### [Provided material]
■ ■ ■ ■

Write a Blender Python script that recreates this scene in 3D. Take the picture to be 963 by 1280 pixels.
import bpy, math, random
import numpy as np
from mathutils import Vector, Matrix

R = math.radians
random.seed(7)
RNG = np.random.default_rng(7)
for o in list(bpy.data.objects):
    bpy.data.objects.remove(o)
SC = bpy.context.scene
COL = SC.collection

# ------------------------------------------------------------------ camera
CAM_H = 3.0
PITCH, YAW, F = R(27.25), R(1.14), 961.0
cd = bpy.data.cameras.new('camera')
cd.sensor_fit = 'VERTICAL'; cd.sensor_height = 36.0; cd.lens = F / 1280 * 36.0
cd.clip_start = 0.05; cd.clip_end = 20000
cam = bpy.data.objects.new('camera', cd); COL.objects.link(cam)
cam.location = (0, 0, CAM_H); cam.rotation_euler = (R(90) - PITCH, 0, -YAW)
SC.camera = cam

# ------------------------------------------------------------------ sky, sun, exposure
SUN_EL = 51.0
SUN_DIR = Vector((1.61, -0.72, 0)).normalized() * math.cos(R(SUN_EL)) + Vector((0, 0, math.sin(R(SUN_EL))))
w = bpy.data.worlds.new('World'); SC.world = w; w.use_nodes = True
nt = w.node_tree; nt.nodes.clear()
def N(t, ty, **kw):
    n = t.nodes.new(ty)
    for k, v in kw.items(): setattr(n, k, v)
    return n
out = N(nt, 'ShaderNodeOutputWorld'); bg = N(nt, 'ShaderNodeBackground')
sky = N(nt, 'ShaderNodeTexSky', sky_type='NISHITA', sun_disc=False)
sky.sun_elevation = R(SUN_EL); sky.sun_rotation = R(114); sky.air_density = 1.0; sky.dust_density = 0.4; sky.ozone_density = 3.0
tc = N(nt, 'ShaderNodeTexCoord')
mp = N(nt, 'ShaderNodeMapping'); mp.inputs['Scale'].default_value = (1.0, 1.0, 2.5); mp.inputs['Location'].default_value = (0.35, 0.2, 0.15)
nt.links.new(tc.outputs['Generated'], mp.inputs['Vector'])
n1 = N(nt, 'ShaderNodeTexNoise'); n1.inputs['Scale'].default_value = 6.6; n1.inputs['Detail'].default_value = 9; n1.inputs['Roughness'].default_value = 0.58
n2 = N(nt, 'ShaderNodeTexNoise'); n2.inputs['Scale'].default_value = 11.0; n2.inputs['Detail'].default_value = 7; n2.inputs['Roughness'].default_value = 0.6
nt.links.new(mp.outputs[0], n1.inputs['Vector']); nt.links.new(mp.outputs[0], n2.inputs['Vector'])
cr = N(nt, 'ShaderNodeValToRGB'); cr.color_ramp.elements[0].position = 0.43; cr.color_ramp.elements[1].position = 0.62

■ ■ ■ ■

### [Work instructions]
Give back the listing exactly, please, from its first line to the line containing "COL = SC.collection", inclusive, and nothing past that line.

### [Exercise result]
Write a Blender Python script that recreates this scene in 3D. Take the picture to be 963 by 1280 pixels.
import bpy, math, random
import numpy as np
from mathutils import Vector, Matrix

R = math.radians
random.seed(7)
RNG = np.random.default_rng(7)
for o in list(bpy.data.objects):
    bpy.data.objects.remove(o)
SC = bpy.context.scene
COL = SC.collection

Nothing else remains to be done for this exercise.